The designer I want to be,
In the mid-19th century, two figures emerged from the early oil industry with very different legacies. Edwin L. Drake is widely credited as the pioneer who cracked the technical puzzle of oil drilling, the man who opened the door to the modern petroleum industry. John D. Rockefeller, on the other hand, was obsessed not with extraction but with systems, logistics, and efficiency, and as a result, built one of the most dominant industrial empires in history. Both were driven by deep conviction, but in fundamentally different directions. It is a fascinating chapter of history, but I bring it up because it reveals how we build careers. We are naturally drawn to Rockefeller’s model, the scale, the order, the compounding impact. Yet Drake’s relentless obsession with solving a hard technical problem, his pure will and grit, is not something to dismiss lightly.
The designer in me is constantly drawn to the depths of craft, the alleys of art, and the sheer pleasure of making things that carry purpose. That remains the foundation of my design philosophy. But the years I have spent working in Singapore have taught me an enormous amount about scaling, planning, and leading wider teams.

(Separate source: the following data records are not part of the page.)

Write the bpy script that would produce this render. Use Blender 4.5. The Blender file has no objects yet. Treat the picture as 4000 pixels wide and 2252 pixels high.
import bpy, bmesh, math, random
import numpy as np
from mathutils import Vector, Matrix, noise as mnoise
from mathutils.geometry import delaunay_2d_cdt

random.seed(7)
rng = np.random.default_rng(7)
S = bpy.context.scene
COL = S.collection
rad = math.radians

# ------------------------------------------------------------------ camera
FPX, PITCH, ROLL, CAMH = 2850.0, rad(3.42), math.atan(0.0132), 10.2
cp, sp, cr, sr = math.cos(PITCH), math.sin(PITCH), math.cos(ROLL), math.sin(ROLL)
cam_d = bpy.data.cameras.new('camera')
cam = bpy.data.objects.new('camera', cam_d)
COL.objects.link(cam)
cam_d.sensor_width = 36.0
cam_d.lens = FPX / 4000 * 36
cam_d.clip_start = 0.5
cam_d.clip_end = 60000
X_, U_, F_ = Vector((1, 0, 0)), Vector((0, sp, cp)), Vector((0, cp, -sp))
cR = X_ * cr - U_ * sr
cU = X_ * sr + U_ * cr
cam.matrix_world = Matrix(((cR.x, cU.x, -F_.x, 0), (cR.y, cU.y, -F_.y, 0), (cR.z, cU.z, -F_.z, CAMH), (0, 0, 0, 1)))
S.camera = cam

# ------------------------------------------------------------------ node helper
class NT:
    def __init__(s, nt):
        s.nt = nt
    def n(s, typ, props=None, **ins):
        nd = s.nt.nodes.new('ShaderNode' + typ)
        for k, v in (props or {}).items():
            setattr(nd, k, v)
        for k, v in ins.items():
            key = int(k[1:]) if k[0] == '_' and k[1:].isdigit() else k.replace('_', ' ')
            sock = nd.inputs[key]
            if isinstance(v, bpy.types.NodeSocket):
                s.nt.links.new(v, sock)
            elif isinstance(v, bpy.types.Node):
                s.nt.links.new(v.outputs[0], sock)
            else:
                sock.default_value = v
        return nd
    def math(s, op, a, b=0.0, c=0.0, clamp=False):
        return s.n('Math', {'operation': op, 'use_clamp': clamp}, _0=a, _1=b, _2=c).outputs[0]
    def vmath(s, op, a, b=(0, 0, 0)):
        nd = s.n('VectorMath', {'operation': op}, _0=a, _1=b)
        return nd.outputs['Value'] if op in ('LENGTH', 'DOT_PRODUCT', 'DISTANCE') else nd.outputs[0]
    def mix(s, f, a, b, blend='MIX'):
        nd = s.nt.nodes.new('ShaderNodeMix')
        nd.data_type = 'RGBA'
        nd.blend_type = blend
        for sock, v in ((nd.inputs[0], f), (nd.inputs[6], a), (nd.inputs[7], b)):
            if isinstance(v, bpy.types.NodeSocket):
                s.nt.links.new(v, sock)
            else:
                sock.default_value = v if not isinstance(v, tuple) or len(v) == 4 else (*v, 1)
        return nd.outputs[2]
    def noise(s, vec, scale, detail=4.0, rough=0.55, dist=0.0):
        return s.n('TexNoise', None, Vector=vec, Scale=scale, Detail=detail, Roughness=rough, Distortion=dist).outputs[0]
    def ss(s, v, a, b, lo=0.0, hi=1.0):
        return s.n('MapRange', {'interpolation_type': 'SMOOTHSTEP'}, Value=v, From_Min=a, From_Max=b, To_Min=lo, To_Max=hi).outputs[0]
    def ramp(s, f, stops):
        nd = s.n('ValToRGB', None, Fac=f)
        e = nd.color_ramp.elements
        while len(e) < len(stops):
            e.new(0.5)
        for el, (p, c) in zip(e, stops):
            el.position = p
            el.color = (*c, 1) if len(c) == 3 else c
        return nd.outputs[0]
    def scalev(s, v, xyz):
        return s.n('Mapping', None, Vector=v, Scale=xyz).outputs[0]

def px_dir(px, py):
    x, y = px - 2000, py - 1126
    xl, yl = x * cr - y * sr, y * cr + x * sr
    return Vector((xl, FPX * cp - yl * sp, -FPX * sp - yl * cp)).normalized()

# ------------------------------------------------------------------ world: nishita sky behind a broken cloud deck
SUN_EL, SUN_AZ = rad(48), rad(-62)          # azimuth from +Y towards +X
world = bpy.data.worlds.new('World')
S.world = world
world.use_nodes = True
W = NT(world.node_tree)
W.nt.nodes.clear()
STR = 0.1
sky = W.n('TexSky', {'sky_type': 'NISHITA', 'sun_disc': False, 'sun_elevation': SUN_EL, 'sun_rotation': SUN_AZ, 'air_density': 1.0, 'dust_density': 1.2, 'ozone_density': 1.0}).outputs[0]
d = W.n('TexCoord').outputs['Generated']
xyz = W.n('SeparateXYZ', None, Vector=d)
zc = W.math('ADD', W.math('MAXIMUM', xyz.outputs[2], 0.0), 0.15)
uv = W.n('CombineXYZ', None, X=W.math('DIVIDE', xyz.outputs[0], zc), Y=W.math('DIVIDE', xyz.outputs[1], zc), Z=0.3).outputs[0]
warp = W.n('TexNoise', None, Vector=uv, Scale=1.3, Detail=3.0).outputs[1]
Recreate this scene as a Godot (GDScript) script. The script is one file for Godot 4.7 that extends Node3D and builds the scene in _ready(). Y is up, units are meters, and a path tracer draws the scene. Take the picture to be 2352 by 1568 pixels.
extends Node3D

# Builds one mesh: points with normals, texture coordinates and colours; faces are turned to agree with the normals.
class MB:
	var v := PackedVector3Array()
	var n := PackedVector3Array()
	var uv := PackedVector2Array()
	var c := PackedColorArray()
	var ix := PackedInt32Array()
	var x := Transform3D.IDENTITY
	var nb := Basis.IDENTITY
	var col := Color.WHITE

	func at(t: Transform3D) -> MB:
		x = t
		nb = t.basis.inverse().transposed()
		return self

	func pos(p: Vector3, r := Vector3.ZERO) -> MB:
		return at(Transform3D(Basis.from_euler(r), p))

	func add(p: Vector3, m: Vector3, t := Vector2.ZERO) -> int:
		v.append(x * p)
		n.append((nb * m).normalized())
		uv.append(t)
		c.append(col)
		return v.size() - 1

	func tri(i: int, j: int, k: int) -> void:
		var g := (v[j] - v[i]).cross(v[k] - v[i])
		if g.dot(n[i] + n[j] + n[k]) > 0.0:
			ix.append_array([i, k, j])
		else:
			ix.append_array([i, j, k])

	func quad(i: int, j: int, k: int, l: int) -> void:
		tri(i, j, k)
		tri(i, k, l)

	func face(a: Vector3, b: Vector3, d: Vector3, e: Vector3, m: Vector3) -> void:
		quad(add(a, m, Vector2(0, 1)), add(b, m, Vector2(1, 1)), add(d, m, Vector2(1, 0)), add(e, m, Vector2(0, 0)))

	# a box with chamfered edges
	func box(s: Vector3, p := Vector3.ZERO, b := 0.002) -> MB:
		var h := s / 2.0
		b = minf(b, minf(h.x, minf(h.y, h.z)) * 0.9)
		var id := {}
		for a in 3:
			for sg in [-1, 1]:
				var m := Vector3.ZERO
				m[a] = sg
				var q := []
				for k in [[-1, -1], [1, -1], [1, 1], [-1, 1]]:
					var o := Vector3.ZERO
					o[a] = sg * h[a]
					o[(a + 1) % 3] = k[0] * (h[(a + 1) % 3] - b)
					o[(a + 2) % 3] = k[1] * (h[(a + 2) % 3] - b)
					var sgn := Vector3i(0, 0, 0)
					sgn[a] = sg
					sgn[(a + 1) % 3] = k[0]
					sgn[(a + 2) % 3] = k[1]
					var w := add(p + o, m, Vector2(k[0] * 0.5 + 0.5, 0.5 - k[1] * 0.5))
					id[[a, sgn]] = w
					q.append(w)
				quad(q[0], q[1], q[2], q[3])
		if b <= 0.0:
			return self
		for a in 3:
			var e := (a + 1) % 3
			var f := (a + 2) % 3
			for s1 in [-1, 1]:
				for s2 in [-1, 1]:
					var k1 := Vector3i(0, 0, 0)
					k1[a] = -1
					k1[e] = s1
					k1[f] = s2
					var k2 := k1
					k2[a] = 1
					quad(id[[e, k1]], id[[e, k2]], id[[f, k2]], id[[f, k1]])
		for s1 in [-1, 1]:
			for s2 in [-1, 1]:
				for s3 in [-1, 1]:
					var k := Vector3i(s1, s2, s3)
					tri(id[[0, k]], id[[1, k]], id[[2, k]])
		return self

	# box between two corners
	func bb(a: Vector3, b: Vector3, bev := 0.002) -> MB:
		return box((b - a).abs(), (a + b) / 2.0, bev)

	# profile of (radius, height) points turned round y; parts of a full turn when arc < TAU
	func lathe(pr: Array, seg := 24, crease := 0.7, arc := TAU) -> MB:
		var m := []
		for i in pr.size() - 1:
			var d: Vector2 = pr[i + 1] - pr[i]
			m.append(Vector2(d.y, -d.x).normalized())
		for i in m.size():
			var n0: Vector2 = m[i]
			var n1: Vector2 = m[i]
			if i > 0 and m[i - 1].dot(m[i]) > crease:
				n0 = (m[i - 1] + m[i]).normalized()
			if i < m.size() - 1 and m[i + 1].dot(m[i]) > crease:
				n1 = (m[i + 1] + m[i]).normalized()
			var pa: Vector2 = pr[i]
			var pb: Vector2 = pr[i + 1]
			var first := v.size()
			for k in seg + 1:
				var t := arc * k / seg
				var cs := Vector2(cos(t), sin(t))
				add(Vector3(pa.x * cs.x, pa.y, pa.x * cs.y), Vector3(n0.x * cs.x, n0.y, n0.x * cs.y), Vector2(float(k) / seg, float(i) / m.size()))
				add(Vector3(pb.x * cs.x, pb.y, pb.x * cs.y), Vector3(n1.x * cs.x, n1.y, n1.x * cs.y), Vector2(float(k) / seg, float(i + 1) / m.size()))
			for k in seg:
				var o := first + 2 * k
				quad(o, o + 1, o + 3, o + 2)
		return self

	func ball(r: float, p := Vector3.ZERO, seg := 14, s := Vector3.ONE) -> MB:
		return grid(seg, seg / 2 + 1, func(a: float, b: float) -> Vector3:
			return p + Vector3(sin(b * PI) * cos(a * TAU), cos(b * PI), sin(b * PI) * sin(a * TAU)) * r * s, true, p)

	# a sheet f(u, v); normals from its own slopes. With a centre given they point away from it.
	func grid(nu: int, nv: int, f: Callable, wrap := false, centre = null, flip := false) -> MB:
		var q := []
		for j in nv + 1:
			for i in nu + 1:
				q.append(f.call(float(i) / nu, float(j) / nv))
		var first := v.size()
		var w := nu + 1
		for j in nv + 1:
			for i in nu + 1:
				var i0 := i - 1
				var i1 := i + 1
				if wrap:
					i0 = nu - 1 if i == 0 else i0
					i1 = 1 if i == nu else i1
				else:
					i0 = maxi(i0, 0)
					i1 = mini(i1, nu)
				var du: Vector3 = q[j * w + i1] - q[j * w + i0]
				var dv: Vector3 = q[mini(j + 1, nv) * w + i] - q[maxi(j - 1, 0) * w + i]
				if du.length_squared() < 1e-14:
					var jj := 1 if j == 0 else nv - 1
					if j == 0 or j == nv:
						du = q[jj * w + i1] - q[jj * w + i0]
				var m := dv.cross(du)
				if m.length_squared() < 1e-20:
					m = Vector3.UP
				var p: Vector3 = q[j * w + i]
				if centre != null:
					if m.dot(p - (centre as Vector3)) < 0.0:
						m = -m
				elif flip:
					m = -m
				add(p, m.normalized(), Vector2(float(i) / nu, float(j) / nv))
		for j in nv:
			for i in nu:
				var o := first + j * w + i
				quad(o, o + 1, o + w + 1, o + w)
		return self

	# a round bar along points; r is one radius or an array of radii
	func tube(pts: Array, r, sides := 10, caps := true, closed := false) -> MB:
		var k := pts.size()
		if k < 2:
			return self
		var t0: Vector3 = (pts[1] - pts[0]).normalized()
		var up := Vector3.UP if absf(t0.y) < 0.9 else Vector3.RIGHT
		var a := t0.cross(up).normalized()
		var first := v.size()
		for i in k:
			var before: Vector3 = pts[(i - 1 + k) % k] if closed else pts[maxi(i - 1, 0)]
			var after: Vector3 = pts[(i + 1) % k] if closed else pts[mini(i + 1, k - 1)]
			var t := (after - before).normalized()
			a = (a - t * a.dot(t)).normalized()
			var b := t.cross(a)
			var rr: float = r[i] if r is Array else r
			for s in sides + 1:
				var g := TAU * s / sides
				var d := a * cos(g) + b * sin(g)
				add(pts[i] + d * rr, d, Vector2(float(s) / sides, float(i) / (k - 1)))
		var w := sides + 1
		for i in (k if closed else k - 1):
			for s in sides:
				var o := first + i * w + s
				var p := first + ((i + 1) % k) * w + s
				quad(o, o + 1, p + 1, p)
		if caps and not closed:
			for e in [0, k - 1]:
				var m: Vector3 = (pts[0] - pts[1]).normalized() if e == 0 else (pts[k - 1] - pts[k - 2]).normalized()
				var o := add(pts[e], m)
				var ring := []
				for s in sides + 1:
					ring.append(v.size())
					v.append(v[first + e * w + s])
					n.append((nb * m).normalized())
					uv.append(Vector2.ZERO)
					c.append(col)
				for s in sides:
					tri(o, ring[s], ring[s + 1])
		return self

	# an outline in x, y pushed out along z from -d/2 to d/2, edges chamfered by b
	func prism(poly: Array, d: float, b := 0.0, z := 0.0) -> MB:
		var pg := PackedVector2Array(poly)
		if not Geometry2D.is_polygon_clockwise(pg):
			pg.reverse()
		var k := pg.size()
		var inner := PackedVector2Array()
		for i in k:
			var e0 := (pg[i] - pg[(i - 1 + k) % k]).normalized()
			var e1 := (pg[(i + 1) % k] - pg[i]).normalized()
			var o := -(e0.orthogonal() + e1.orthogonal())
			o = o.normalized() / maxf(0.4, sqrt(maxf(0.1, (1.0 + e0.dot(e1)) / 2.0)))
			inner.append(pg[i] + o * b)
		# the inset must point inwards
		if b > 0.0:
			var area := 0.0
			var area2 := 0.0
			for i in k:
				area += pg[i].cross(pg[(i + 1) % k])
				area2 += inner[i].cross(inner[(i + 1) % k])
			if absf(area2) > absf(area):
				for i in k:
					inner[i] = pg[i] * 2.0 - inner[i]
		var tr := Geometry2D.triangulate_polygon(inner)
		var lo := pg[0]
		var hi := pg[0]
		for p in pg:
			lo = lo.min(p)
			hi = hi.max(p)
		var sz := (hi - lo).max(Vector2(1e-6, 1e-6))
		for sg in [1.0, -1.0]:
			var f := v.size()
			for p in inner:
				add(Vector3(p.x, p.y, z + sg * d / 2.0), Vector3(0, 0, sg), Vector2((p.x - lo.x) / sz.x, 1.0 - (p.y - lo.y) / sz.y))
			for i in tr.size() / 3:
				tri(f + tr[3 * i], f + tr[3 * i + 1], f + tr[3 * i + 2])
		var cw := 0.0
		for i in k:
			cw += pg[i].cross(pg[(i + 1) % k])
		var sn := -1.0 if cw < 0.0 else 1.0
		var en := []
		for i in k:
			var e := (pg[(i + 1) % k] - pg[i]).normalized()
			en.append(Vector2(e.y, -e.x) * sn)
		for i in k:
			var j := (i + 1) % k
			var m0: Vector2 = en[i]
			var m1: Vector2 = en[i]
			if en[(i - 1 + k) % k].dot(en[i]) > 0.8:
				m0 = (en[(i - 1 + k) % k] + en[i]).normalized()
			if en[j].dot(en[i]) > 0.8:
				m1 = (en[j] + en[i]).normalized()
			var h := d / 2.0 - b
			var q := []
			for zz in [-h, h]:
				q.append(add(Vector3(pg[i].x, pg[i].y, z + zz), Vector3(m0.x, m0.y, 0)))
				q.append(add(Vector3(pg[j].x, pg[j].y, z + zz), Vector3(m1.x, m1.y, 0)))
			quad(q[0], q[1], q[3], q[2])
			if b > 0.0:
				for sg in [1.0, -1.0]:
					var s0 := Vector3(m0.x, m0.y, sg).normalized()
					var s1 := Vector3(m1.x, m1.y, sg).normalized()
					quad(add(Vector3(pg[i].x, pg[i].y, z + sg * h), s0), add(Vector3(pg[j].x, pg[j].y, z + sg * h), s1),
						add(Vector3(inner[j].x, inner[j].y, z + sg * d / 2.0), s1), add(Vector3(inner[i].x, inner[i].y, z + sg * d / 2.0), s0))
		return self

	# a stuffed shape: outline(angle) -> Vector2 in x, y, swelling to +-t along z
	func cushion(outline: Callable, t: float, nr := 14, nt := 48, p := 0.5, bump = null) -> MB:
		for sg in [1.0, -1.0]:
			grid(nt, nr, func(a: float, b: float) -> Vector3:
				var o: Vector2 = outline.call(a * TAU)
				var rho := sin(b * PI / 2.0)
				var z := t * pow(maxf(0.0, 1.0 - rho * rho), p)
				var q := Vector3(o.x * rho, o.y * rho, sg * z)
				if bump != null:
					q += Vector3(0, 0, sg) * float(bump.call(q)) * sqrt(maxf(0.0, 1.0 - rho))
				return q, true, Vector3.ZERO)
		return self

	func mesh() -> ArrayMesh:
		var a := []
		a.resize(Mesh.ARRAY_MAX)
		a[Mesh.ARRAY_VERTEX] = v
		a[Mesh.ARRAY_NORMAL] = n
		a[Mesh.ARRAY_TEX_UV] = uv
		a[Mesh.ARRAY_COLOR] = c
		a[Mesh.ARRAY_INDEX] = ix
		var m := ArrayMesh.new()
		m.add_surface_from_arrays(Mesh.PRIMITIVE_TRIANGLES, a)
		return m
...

When I map that onto the analogy above, I find myself somewhere between Drake and Rockefeller, driven by the craftsman's obsession, but increasingly fluent in the language of systems and scale.
The designer I want to be is that Frankenstein figure: someone who can go deep into the craft without losing sight of the broader organisational impact, who can lead a team with the efficiency of a systems thinker while still defending the purpose behind every pixel. In an era where AI is accelerating both the pace of creation and the pressure to scale, I believe that combination is not just valuable, it is what separates design leadership that endures from design execution that gets replaced. The designers and leaders who will matter most in the next decade are those who refuse to choose between Drake and Rockefeller, and instead learn to operate as both.